How building an HTML-first site doubled our users overnight
This is a story of how building HTML-first doubled a company’s users literally overnight.
My client was a utility company, and they had a big problem. To apply for their services, customers could either use an old ASP form on the website, or follow a manual process. The manual process was more expensive for the company, of course. Adding a lot of pressure, this was a regulated monopoly, and if their customer satisfaction dropped below 96% (if I remember correctly) it could result in millions of pounds in fines.
There were two previous failed (and very expensive) attempts to solve the problem. In the most recent, contractors in another country had built a React app. The React app was online for 3 days before being pulled because of customer complaints. I took one look at it and told my boss “we can’t take ownership of this.” It was a mess of loading spinners and global javascript states. It was not accessible. Image upload was a vital part of the form, and it attempted to store images (along with all other form data) in localstorage which has a 5mb limit!

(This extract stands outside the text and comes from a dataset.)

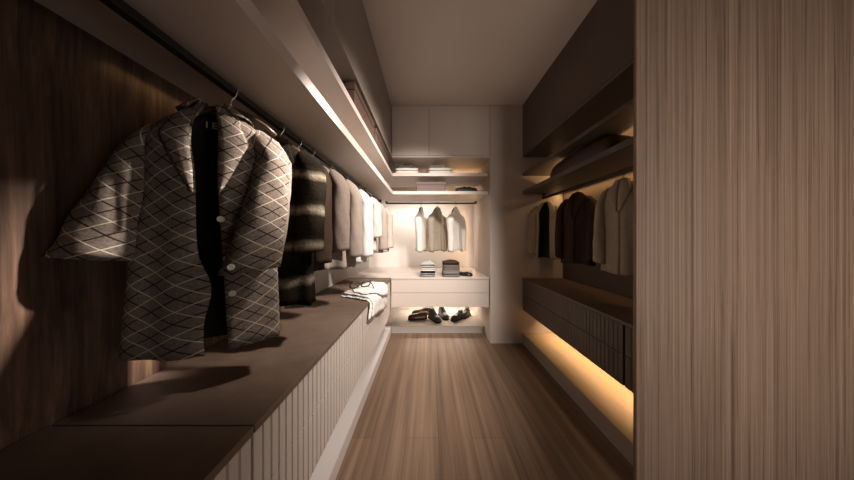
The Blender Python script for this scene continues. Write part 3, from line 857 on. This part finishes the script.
# added fill light at an unseen opening on the right, lifting shelf undersides
a = area('side_fill_light', (2.06, -.70, .85), (0, math.radians(90), 0), 1.2, 1.0, 3.2, (1, .90, .84), math.radians(110)); aim(a, (-.3, 2.0, 1.05))
# added fill light behind the camera, brightening the oak panel
a = area('rear_fill_light', (1.66, REAR+.03, 1.15), (math.radians(90), 0, 0), .9, 1.9, 7.5, (1, .90, .80), math.radians(60)); aim(a, (1.62, 3, 1.0))
# added neutral light behind the lower end shelf, washing the niche wall
area('niche_wash_fill', (-.18, 3.10, 1.62), (math.radians(25), 0, 0), .9, .03, 5, (1, .93, .875))
# warm strips
area('strip_right_plinth', (1.33, 1.8, .366), (0, 0, 0), .02, 1.36, 4.2, (1, .70, .38), math.radians(115))
area('strip_right_low_shelf', (1.42, 1.8, 1.64), (PI, 0, 0), .02, 1.36, 3.0, WARM)
area('strip_right_low_shelf_down', (1.42, 1.8, 1.63), (0, 0, 0), .02, 1.36, 1.6, WARM)
area('strip_niche_plinth', (.15, 3.30, .385), (0, 0, 0), .95, .02, 5.5, (1, .84, .66))
area('strip_niche_side', (.655, 3.25, 1.15), (0, math.radians(90), 0), .8, .02, 1.6, (1, .66, .36))
area('strip_niche_shelf', (.45, 3.12, 1.84), (PI, 0, 0), .35, .02, .5, WARM)
area('strip_left_shelf', (-.845, .9, 1.645), (0, 0, 0), .02, .5, .06, WARM)

w = bpy.data.worlds.new('world'); SC.world = w; w.use_nodes = True
w.node_tree.nodes['Background'].inputs[0].default_value = (.9, .78, .7, 1); w.node_tree.nodes['Background'].inputs[1].default_value = .1

# ------------------------------------------------------------------ camera
cam = bpy.data.cameras.new('camera'); cam.sensor_width = 36; cam.sensor_fit = 'HORIZONTAL'; cam.lens = F/854*36
cam.shift_x = -1/854; cam.shift_y = -2/854; cam.clip_start = .02
co = bpy.data.objects.new('camera', cam); COL.objects.link(co); co.location = (0, 0, CAMZ); co.rotation_euler = (PI/2, 0, 0)
SC.camera = co
vs = SC.view_settings; vs.view_transform = 'Standard'; vs.look = 'None'; vs.gamma = 1; vs.use_curve_mapping = False; vs.exposure = .32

I took a very bold decision and built a new version of the site using Astro. It was HTML-first. Javascript existed, in web components, but only to progressively-enhance a website that worked perfectly fine without it.
My logic was thus:
This is a public service It should work on every machine possible It should work when connections are poor The forms must never lose data once it is entered
I was very moved by this anecdote from Terence Eden:
A few years ago I was doing policy research in a housing benefits office in London. They are singularly unlovely places. The walls are brightened up with posters offering helpful services for people fleeing domestic violence. The security guards on the door are cautiously indifferent to anyone walking in. The air is filled with tense conversations between partners - drowned out by the noise of screaming kids. In the middle, a young woman sits on a hard plastic chair. She is surrounded by canvas-bags containing her worldly possessions. She doesn’t look like she is in a great emotional place right now. Clutched in her hands is a games console - a PlayStation Portable. She stares at it intensely; blocking out the world with Candy Crush. Or, at least, that’s what I thought. Walking behind her, I glance at her console and recognise the screen she’s on. She’s connected to the complementary WiFi and is browsing the GOV.UK pages on Housing Benefit. She’s not slicing fruit; she’s arming herself with knowledge. The PSP’s web browser is - charitably - pathetic. It is slow, frequently runs out of memory, and can only open 3 tabs at a time. But the GOV.UK pages are written in simple HTML. They are designed to be lightweight and will work even on rubbish browsers. They have to. This is for everyone.